Sundry bigots, racists, holocaust deniers, Nazi-sympathisers and self-described patriots are on my Facebook page saying I’m spreading hate with my posts criticising them.
They say they’re not the ones spreading hate speech, I am. I don’t criticise them for their speech as much as for their ideas. Although words are the tools of my trade, I do not over-estimate the ability of someone’s stupid rhetoric to convert into actual action, including violence.
If they were slightly better than semi-literate they would have figured out that the article I wrote this morning that is causing them so much offence actually says that by pinning the murder of Lassana Cisse on the hateful, stupid and wrong things the self-described ‘patriots’ say is simplistic and unhelpful.
Norman Lowell has been denying the Holocaust for as long as anyone was willing to listen to him. That didn’t get many people to shoot randomly out of their cars. A complex of causes must be factored in understanding such a thing.
But that doesn’t excuse the promoters of hate. It is possible that the Patriotti’s bigotry doesn’t inevitably lead to anyone actually killing people. But that doesn’t meant they don’t wish it.
They do. And that is what is more meriting of our attention.
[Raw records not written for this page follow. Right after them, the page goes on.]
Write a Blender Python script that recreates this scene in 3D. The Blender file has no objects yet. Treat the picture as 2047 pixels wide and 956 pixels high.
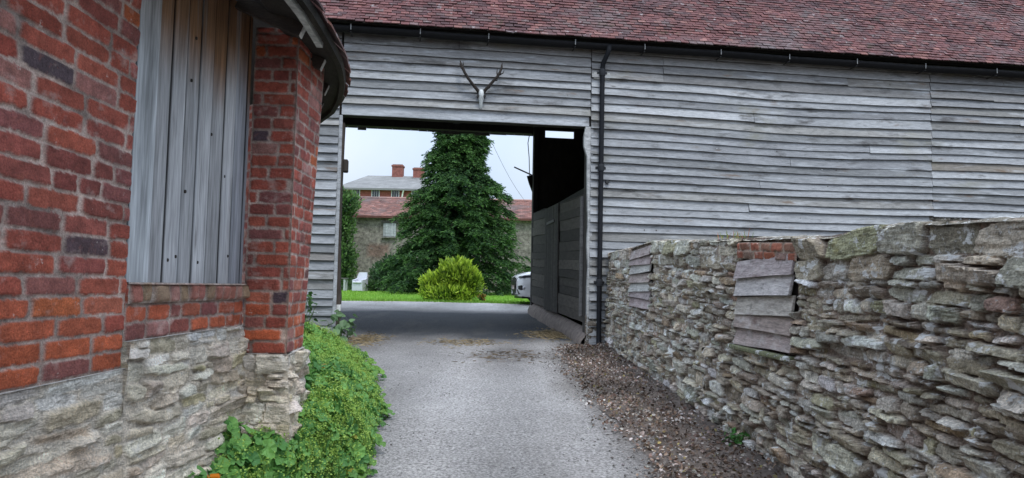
import bpy, math, random
import numpy as np
from mathutils import Matrix, Vector
random.seed(7); RS = np.random.RandomState(11)
SC = bpy.context.scene; COL = SC.collection
R = math.radians

# ------------------------------------------------------------ camera, sky, sun, exposure
cd = bpy.data.cameras.new('camera'); cam = bpy.data.objects.new('camera', cd); COL.objects.link(cam)
cd.sensor_width = 36.0; cd.lens = 36 * 1450 / 2047; cd.clip_start = 0.05; cd.clip_end = 2000
P, RO = R(3.83), R(1.1)
fw = np.array([0, math.cos(P), math.sin(P)]); up0 = np.array([0, -math.sin(P), math.cos(P)]); x0 = np.array([1.0, 0, 0])
rt = math.cos(RO) * x0 + math.sin(RO) * up0; up = -math.sin(RO) * x0 + math.cos(RO) * up0
M = Matrix.Identity(4)
for i in range(3):
    M[i][0], M[i][1], M[i][2] = rt[i], up[i], -fw[i]
M[2][3] = 1.6
cam.matrix_world = M; SC.camera = cam

SUN_EL, SUN_AZ = R(60), R(156)
w = bpy.data.worlds.new('World'); SC.world = w; w.use_nodes = True
nt = w.node_tree; nt.nodes.clear()
out = nt.nodes.new('ShaderNodeOutputWorld'); bg = nt.nodes.new('ShaderNodeBackground')
sky = nt.nodes.new('ShaderNodeTexSky'); sky.sky_type = 'NISHITA'; sky.sun_disc = False
sky.sun_elevation = SUN_EL; sky.sun_rotation = SUN_AZ
tc = nt.nodes.new('ShaderNodeTexCoord'); sep = nt.nodes.new('ShaderNodeSeparateXYZ')
nt.links.new(tc.outputs['Generated'], sep.inputs[0])
grad = nt.nodes.new('ShaderNodeMapRange'); grad.inputs['From Min'].default_value = 0.12; grad.inputs['From Max'].default_value = 0.9
grad.inputs['To Min'].default_value = 0.92; grad.inputs['To Max'].default_value = 2.7
nt.links.new(sep.outputs['Z'], grad.inputs['Value'])
cn = nt.nodes.new('ShaderNodeTexNoise'); cn.inputs['Scale'].default_value = 3.2; cn.inputs['Detail'].default_value = 5
nt.links.new(tc.outputs['Generated'], cn.inputs['Vector'])
cr = nt.nodes.new('ShaderNodeValToRGB')
cr.color_ramp.elements[0].position = 0.3; cr.color_ramp.elements[0].color = (5.3, 6.6, 8.8, 1)
cr.color_ramp.elements[1].position = 0.72; cr.color_ramp.elements[1].color = (7.6, 8.3, 9.3, 1)
nt.links.new(cn.outputs['Fac'], cr.inputs['Fac'])
mul = nt.nodes.new('ShaderNodeVectorMath'); mul.operation = 'SCALE'
nt.links.new(cr.outputs['Color'], mul.inputs[0]); nt.links.new(grad.outputs['Result'], mul.inputs['Scale'])
mix = nt.nodes.new('ShaderNodeMix'); mix.data_type = 'RGBA'; mix.inputs[0].default_value = 0.88
nt.links.new(sky.outputs[0], mix.inputs[6]); nt.links.new(mul.outputs[0], mix.inputs[7])
nt.links.new(mix.outputs[2], bg.inputs['Color']); bg.inputs['Strength'].default_value = 0.1
nt.links.new(bg.outputs[0], out.inputs['Surface'])

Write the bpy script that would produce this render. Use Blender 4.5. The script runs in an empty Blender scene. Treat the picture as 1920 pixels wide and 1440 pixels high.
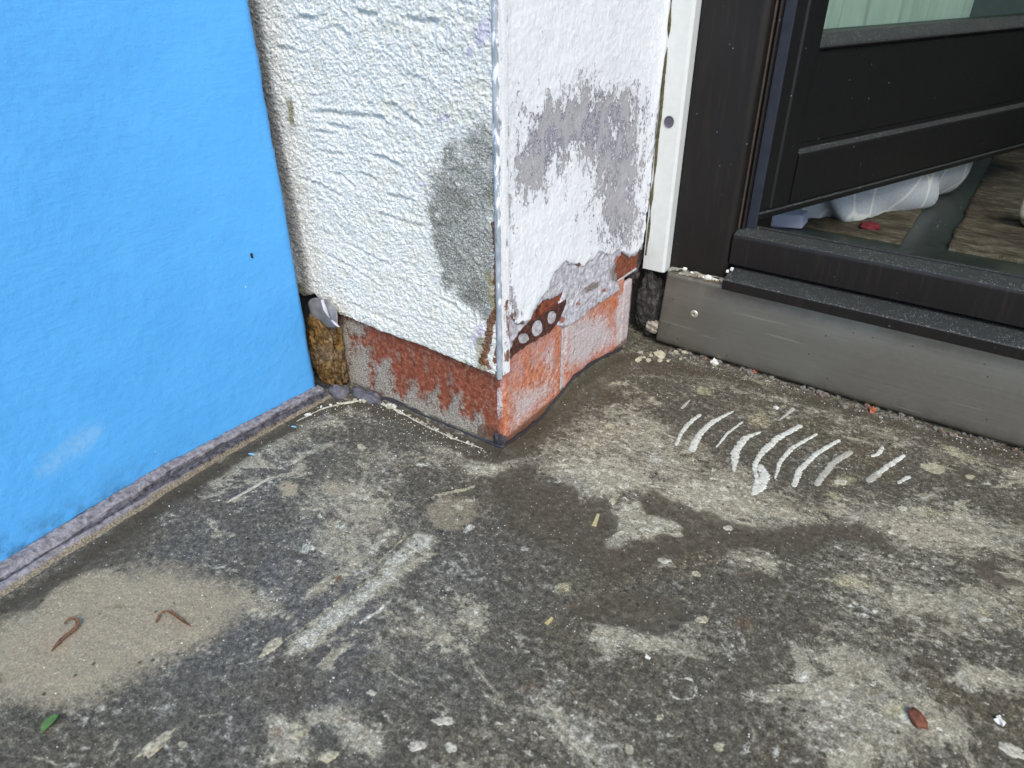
import bpy, math, random
import numpy as np
from mathutils import Matrix, Vector

random.seed(7)
RNG = np.random.default_rng(11)
scene = bpy.context.scene
col = scene.collection

# ------------------------------------------------------------------ camera
CAM = np.array([0.3582, -0.4814, 0.44])
FPX, PITCH, YAW, ROLL = 1312.37, math.radians(31.2179), math.radians(-35.3248), math.radians(-0.2191)


def cam_axes():
    cp, sp, cy, sy = math.cos(PITCH), math.sin(PITCH), math.cos(YAW), math.sin(YAW)
    fwd = np.array([sy * cp, cy * cp, -sp]); right = np.array([cy, -sy, 0.0]); up = np.cross(right, fwd)
    c, s = math.cos(ROLL), math.sin(ROLL)
    return np.array([c * right + s * up, -s * right + c * up, -fwd])


AX = cam_axes()
cam_data = bpy.data.cameras.new('camera')
cam_data.sensor_width = 36.0
cam_data.lens = 36.0 * FPX / 1920.0
cam_data.clip_start = 0.01
cam_data.clip_end = 400.0
cam_data.dof.use_dof = True
cam_data.dof.focus_distance = 0.74
cam_data.dof.aperture_fstop = 9.0
cam = bpy.data.objects.new('camera', cam_data)
col.objects.link(cam)
m = Matrix.Identity(4)
for i in range(3):
    for j in range(3):
        m[j][i] = AX[i][j]
    m[i][3] = CAM[i]
cam.matrix_world = m
scene.camera = cam

# ------------------------------------------------------------------ light
SUN_DIR = Vector((0.50, -0.55, 0.75)).normalized()      # towards the light
elev = math.asin(SUN_DIR.z)
azim = math.atan2(SUN_DIR.x, SUN_DIR.y)
world = bpy.data.worlds.new('World')
scene.world = world
world.use_nodes = True
wn = world.node_tree.nodes
sky = wn.new('ShaderNodeTexSky')
sky.sky_type = 'NISHITA'
sky.sun_disc = False
sky.sun_elevation = elev
sky.sun_rotation = azim
sky.air_density = 1.0
sky.dust_density = 1.2
world.node_tree.links.new(sky.outputs[0], wn['Background'].inputs[0])
wn['Background'].inputs[1].default_value = 0.10
sun_data = bpy.data.lights.new('sun', 'SUN')
sun_data.energy = 1.0
sun_data.angle = math.radians(28)
sun_data.color = (1.0, 0.95, 0.88)
sun = bpy.data.objects.new('sun', sun_data)
col.objects.link(sun)
sun.rotation_euler = (-SUN_DIR).to_track_quat('-Z', 'Y').to_euler()
scene.view_settings.view_transform = 'Standard'
scene.view_settings.look = 'None'
scene.view_settings.gamma = 1.0
scene.view_settings.exposure = 1.45
scene.view_settings.use_curve_mapping = False


# ------------------------------------------------------------------ measuring helpers
def ray(px, py):
    return AX.T @ np.array([(px - 960) / FPX, -(py - 720) / FPX, -1.0])


def on_axis(px, py, k, val):
    d = ray(px, py)
    return CAM + d * ((val - CAM[k]) / d[k])


def onx(px, py, x=0.0): return on_axis(px, py, 0, x)
def ony(px, py, y=0.0): return on_axis(px, py, 1, y)
def onz(px, py, z=0.0): return on_axis(px, py, 2, z)


def onplane(px, py, p0, n):
    d = ray(px, py)
    return CAM + d * (np.dot(n, p0 - CAM) / np.dot(n, d))


def photo_px(P):
    c = (np.asarray(P) - CAM) @ AX.T
    w = -np.minimum(c[:, 2], -1e-3)
    return 960 + FPX * c[:, 0] / w, 720 - FPX * c[:, 1] / w


def hash2(ix, iy, seed):
    h = (ix.astype(np.int64) * 374761393 + iy.astype(np.int64) * 668265263 + seed * 982451653) & 0x7fffffff
    h = ((h ^ (h >> 13)) * 1274126177) & 0x7fffffff
    h = (h ^ (h >> 16)) & 0xffff
    return h / 65535.0


def vnoise(x, y, seed=0):
    ix, iy = np.floor(x), np.floor(y)
    fx, fy = x - ix, y - iy
    fx = fx * fx * fx * (fx * (fx * 6 - 15) + 10); fy = fy * fy * fy * (fy * (fy * 6 - 15) + 10)
    a = hash2(ix, iy, seed); b = hash2(ix + 1, iy, seed); c = hash2(ix, iy + 1, seed); d = hash2(ix + 1, iy + 1, seed)
    return (a + (b - a) * fx + (c - a) * fy + (a - b - c + d) * fx * fy) * 2 - 1


def fbm(x, y, seed=0, octaves=4, gain=0.5):
    t = np.zeros_like(x); a = 1.0; s = 0.0
    c, sn = math.cos(0.65), math.sin(0.65)
    for k in range(octaves):
        t += a * vnoise(x + 17.3 * k, y - 9.1 * k, seed + k); s += a; a *= gain
        x, y = (c * x - sn * y) * 2.03, (sn * x + c * y) * 2.03
    return t / s


def poly_sd(u, v, poly, pad):
    """signed distance (positive inside); -pad outside the padded box"""
    P = np.asarray(poly, float)
    out = np.full(u.shape, -float(pad))
    sel = np.where((u > P[:, 0].min() - pad) & (u < P[:, 0].max() + pad) & (v > P[:, 1].min() - pad) & (v < P[:, 1].max() + pad))[0]
    if len(sel) == 0: return out
    x, y = u[sel], v[sel]
    d2 = np.full(x.shape, 1e12); inside = np.zeros(x.shape, bool)
    n = len(P)
    for i in range(n):
        ax, ay = P[i]; bx, by = P[(i + 1) % n]
        ex, ey = bx - ax, by - ay
        t = np.clip(((x - ax) * ex + (y - ay) * ey) / (ex * ex + ey * ey + 1e-9), 0, 1)
        d2 = np.minimum(d2, (x - ax - t * ex) ** 2 + (y - ay - t * ey) ** 2)
        if ay != by:
            cr = ((ay > y) != (by > y)) & (x < (bx - ax) * (y - ay) / (by - ay) + ax)
            inside ^= cr
    d = np.sqrt(d2)
    out[sel] = np.where(inside, d, -d)
    return np.maximum(out, -pad)


def line_d(u, v, pts, pad):
    P = np.asarray(pts, float)
    out = np.full(u.shape, float(pad))
    sel = np.where((u > P[:, 0].min() - pad) & (u < P[:, 0].max() + pad) & (v > P[:, 1].min() - pad) & (v < P[:, 1].max() + pad))[0]
    if len(sel) == 0: return out
    x, y = u[sel], v[sel]
    d2 = np.full(x.shape, 1e12)
    for (ax, ay), (bx, by) in zip(P[:-1], P[1:]):
        ex, ey = bx - ax, by - ay
        t = np.clip(((x - ax) * ex + (y - ay) * ey) / (ex * ex + ey * ey + 1e-9), 0, 1)
        d2 = np.minimum(d2, (x - ax - t * ex) ** 2 + (y - ay - t * ey) ** 2)
    out[sel] = np.minimum(np.sqrt(d2), pad)
    return out


def soft(sd, w):
    return np.clip(0.5 + sd / w, 0, 1)


def ell(u, v, cx, cy, rx, ry, ang=0.0):
    a = math.radians(ang); c, s = math.cos(a), math.sin(a)
    x, y = u - cx, v - cy
    return 1 - np.sqrt(((c * x + s * y) / rx) ** 2 + ((-s * x + c * y) / ry) ** 2)     # >0 inside, 1 in the middle


# ------------------------------------------------------------------ mesh helpers
def raw_mesh(name, V, F, mat=None, smooth=True, attrs=None):
    """F: list of tuples, or an (n,4)/(n,3) array"""
    me = bpy.data.meshes.new(name)
    if isinstance(F, np.ndarray):
        V = np.asarray(V, np.float32)
        me.vertices.add(len(V)); me.vertices.foreach_set('co', V.ravel())
        k = F.shape[1]
        me.loops.add(F.size); me.loops.foreach_set('vertex_index', F.astype(np.int32).ravel())
        me.polygons.add(len(F))
        me.polygons.foreach_set('loop_start', np.arange(0, F.size, k, dtype=np.int32))
        me.polygons.foreach_set('loop_total', np.full(len(F), k, np.int32))
        me.update(calc_edges=True); me.validate()
    else:
        me.from_pydata([tuple(p) for p in V], [], F); me.update()
    if smooth: me.polygons.foreach_set('use_smooth', np.ones(len(me.polygons), bool))
    if attrs:
        for an, arr in attrs.items():
            a = me.attributes.new(an, 'FLOAT_COLOR', 'POINT')
            c = np.ones((len(me.vertices), 4), np.float32); c[:, :arr.shape[1]] = arr[:len(me.vertices)]
            a.data.foreach_set('color', c.ravel())
    if mat: me.materials.append(mat)
    return me


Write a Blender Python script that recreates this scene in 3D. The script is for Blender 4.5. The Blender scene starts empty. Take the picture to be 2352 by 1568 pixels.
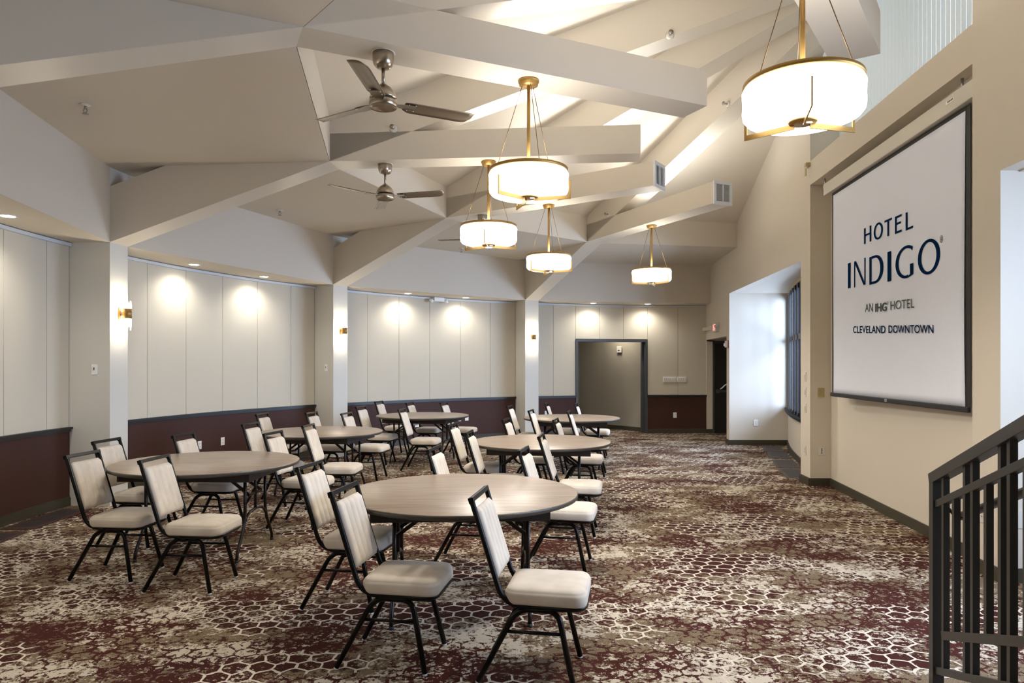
import bpy, math, random
from mathutils import Vector, Matrix

random.seed(4)
S = bpy.context.scene
COL = S.collection
PI = math.pi
R = math.radians

# ------------------------------------------------------------------ camera
cam_d = bpy.data.cameras.new('camera')
cam_d.sensor_width = 36.0
cam_d.lens = 36.0 * 1620.0 / 2352.0
cam_d.shift_y = (837.0 - 784.0) / 2352.0
cam_d.clip_start = 0.05
cam = bpy.data.objects.new('camera', cam_d)
COL.objects.link(cam)
cam.location = (0, 0, 1.6)
cam.rotation_euler = (PI / 2, 0, 0)
S.camera = cam

# ------------------------------------------------------------------ view
S.view_settings.view_transform = 'Standard'
S.view_settings.look = 'None'
S.view_settings.gamma = 1.0
S.view_settings.use_curve_mapping = False
S.view_settings.exposure = 1.42

# light levels of the place, all in one spot
L_PEND = 1.7        # pendant shades, emission
L_SPOT = 17.0       # recessed downlights, W
L_SCONCE = 95.0     # wall sconces, emission
L_UP = 6.0         # cove uplights lying on the beams, W
L_DAY1 = 300.0      # daylight at the bow window
L_PDOWN = 52.0      # pendant lamps, downward share, W
L_PUP = 14.0        # pendant lamps, upward share, W
L_DAY2 = 120.0      # daylight at the second bow window
L_HALL = 5.5        # added fill light in the corridor

# ------------------------------------------------------------------ world
w = bpy.data.worlds.new('sky')
S.world = w
w.use_nodes = True
bg = w.node_tree.nodes['Background']
bg.inputs[0].default_value = (0.62, 0.78, 1.0, 1)
bg.inputs[1].default_value = 0.9


def area(name, loc, target, sx, sy, power, col):
    l = bpy.data.lights.new(name, 'AREA')
    l.shape = 'RECTANGLE'; l.size = sx; l.size_y = sy; l.energy = power; l.color = col
    o = bpy.data.objects.new(name, l); COL.objects.link(o)
    o.location = loc
    o.rotation_euler = (Vector(target) - Vector(loc)).to_track_quat('-Z', 'Y').to_euler()
    return o


# daylight arriving at the two bow windows (outside the glass)
area('daylight_bow_window', (6.9, 12.2, 2.0), (3.9, 12.9, 1.4), 4.6, 2.6, L_DAY1, (0.50, 0.67, 1.0))
area('daylight_second_window', (4.95, 3.2, 1.9), (2.6, 4.2, 1.2), 3.0, 2.2, L_DAY2, (0.50, 0.67, 1.0))

# ------------------------------------------------------------------ room geometry (plan)
CX, CY = 4.066, 7.367          # centre of the twelve-sided plan
RC, RN, RE = 8.63, 6.08, 2.704  # column face, ceiling ring, beam end
RW = 9.12                      # curved wall
BW = 0.321                     # beam and column width
A0 = 174.93
ZS, ZC, ZT = 2.984, 3.83, 4.135  # soffit, flat ceiling and beam underside, beam top
SL = (ZC - ZS) / (RC - RN)     # rafter slope
ZR = 4.289                     # sloped ceiling at the ring
H_RAIL = 0.895


def ang(k):
    return R(A0 - (k - 1) * 30)


def pp(k, r, s=0.0):
    """plan point on radial line k, distance r from the centre, s metres to its side"""
    a = ang(k)
    return Vector((CX + r * math.cos(a) + s * math.sin(a), CY + r * math.sin(a) - s * math.cos(a)))


def pa(deg, r):
    return Vector((CX + r * math.cos(R(deg)), CY + r * math.sin(R(deg))))


def fx(y, off=0.0):
    """x of the long flat wall's plane at y"""
    return 3.169 + off + 0.0827 * y


# ------------------------------------------------------------------ materials
def mat(name, col, rough=0.6, metal=0.0, emit=None, es=1.0, spec=None):
    m = bpy.data.materials.new(name); m.use_nodes = True
    b = m.node_tree.nodes['Principled BSDF']
    b.inputs['Base Color'].default_value = (*col, 1)
    b.inputs['Roughness'].default_value = rough
    b.inputs['Metallic'].default_value = metal
    if spec is not None: b.inputs['Specular IOR Level'].default_value = spec
    if emit:
        b.inputs['Emission Color'].default_value = (*emit, 1)
        b.inputs['Emission Strength'].default_value = es
    return m


def nt(m):
    return m.node_tree, m.node_tree.nodes['Principled BSDF']


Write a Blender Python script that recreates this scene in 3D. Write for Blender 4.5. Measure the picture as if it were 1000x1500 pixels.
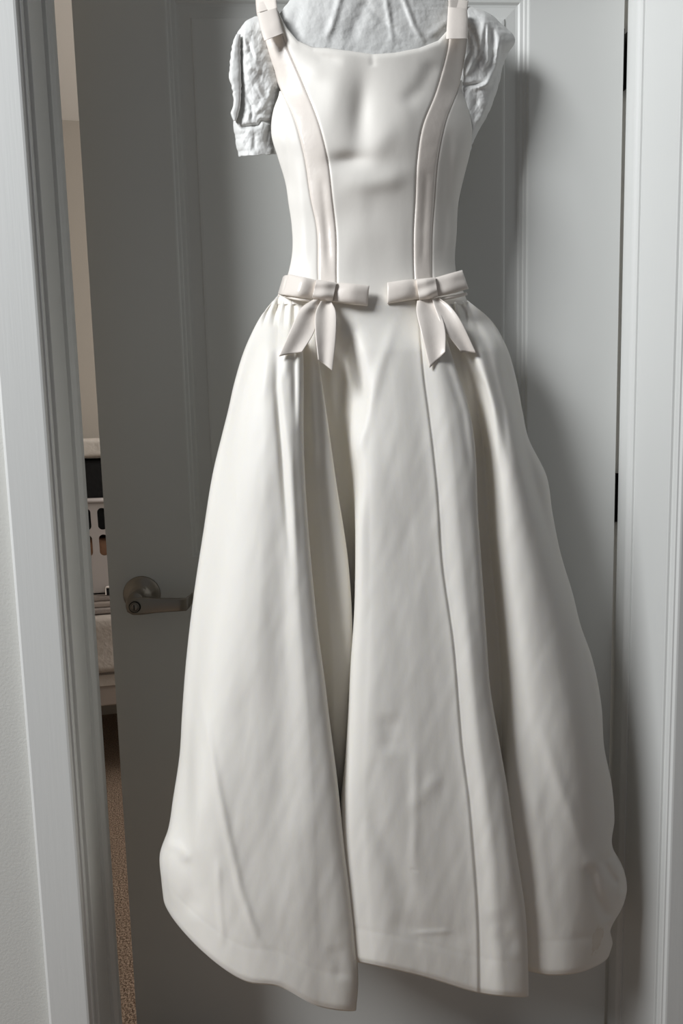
import bpy, bmesh, math
import numpy as np
from mathutils import Matrix, Vector
for o in list(bpy.data.objects): bpy.data.objects.remove(o)
S = bpy.context.scene; C = S.collection

# ------------------------------------------------------------------ camera
CAM = np.array([.1817, -.9456, 1.1863]); YAW, PITCH, ROLL, F = .2054, .1096, -.0249, 978.8
fwd = np.array([math.sin(YAW)*math.cos(PITCH), math.cos(YAW)*math.cos(PITCH), -math.sin(PITCH)])
r0 = np.array([math.cos(YAW), -math.sin(YAW), 0]); u0 = np.cross(r0, fwd)
RT = r0*math.cos(ROLL)+u0*math.sin(ROLL); UP = -r0*math.sin(ROLL)+u0*math.cos(ROLL)
cd = bpy.data.cameras.new('camera'); cam = bpy.data.objects.new('camera', cd); C.objects.link(cam); S.camera = cam
cd.sensor_fit = 'VERTICAL'; cd.sensor_height = 36; cd.sensor_width = 24; cd.lens = F/1500*36; cd.clip_start = .02
cam.matrix_world = Matrix(((RT[0], UP[0], -fwd[0], CAM[0]), (RT[1], UP[1], -fwd[1], CAM[1]), (RT[2], UP[2], -fwd[2], CAM[2]), (0, 0, 0, 1)))

# ------------------------------------------------------------------ light
w = bpy.data.worlds.new('world'); S.world = w; w.use_nodes = True
w.node_tree.nodes['Background'].inputs[0].default_value = (.92, .95, 1, 1)
w.node_tree.nodes['Background'].inputs[1].default_value = .115
def area(name, loc, target, sx, sy, power, col):
    l = bpy.data.lights.new(name, 'AREA'); l.shape = 'RECTANGLE'; l.size = sx; l.size_y = sy; l.energy = power; l.color = col
    o = bpy.data.objects.new(name, l); C.objects.link(o); o.location = loc
    o.rotation_euler = (Vector(target)-Vector(loc)).to_track_quat('-Z', 'Y').to_euler(); return o
area('window_light', (-1.75, -1.15, 2.76), (.5, 0, 1.45), .85, .95, 90, (.96, .98, 1))
area('bedroom_window_light', (1.9, 1.1, 1.7), (-.3, 1.6, 1.5), .9, 1.0, 29, (1, .96, .92))
S.view_settings.view_transform = 'Standard'; S.view_settings.look = 'None'
S.view_settings.exposure = 0.09; S.view_settings.gamma = 1; S.view_settings.use_curve_mapping = False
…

That our community includes members who quote some sort of divine right to national territory, access to which is limited according to nativity and race. And they are openly willing to justify violence in order to pursue this perverse, unsound dream of theirs.
A few days ago I wrote about the Assisi Charter and how I confess I sometimes fail to meet the standard of care and consideration in using words to hurt others.
But I should be clear. A desire to avoid using words to spread hatred is no relief from the responsibility to call out what is wrong in our community. People who think ‘their kind does not belong with us’ uphold cruel and evil premises that must be challenged, not necessarily because they inevitably bring about shootings. It should not have to get so far for us to call out racism.
When Norman Lowell stands and openly denies the Holocaust he is not expressing a controversial opinion about history. This is hatred full and proper.
The ‘patriotti’ can’t be arsed about the Holocaust, which is bad enough in and of itself. Their point is black people should not be allowed to step on our shores. That is hatred full and proper.
Reporting manifest hatred as if it was just another point of view, legitimises what is not legitimate in a democratic society. Neutrality between right and wrong is an alliance with wrong.
One can choose to be like Joseph Muscat (and Adrian Delia) and switch sides according to where the wind blows. Or one can tell these bigots where to stuff their supremacist delusions.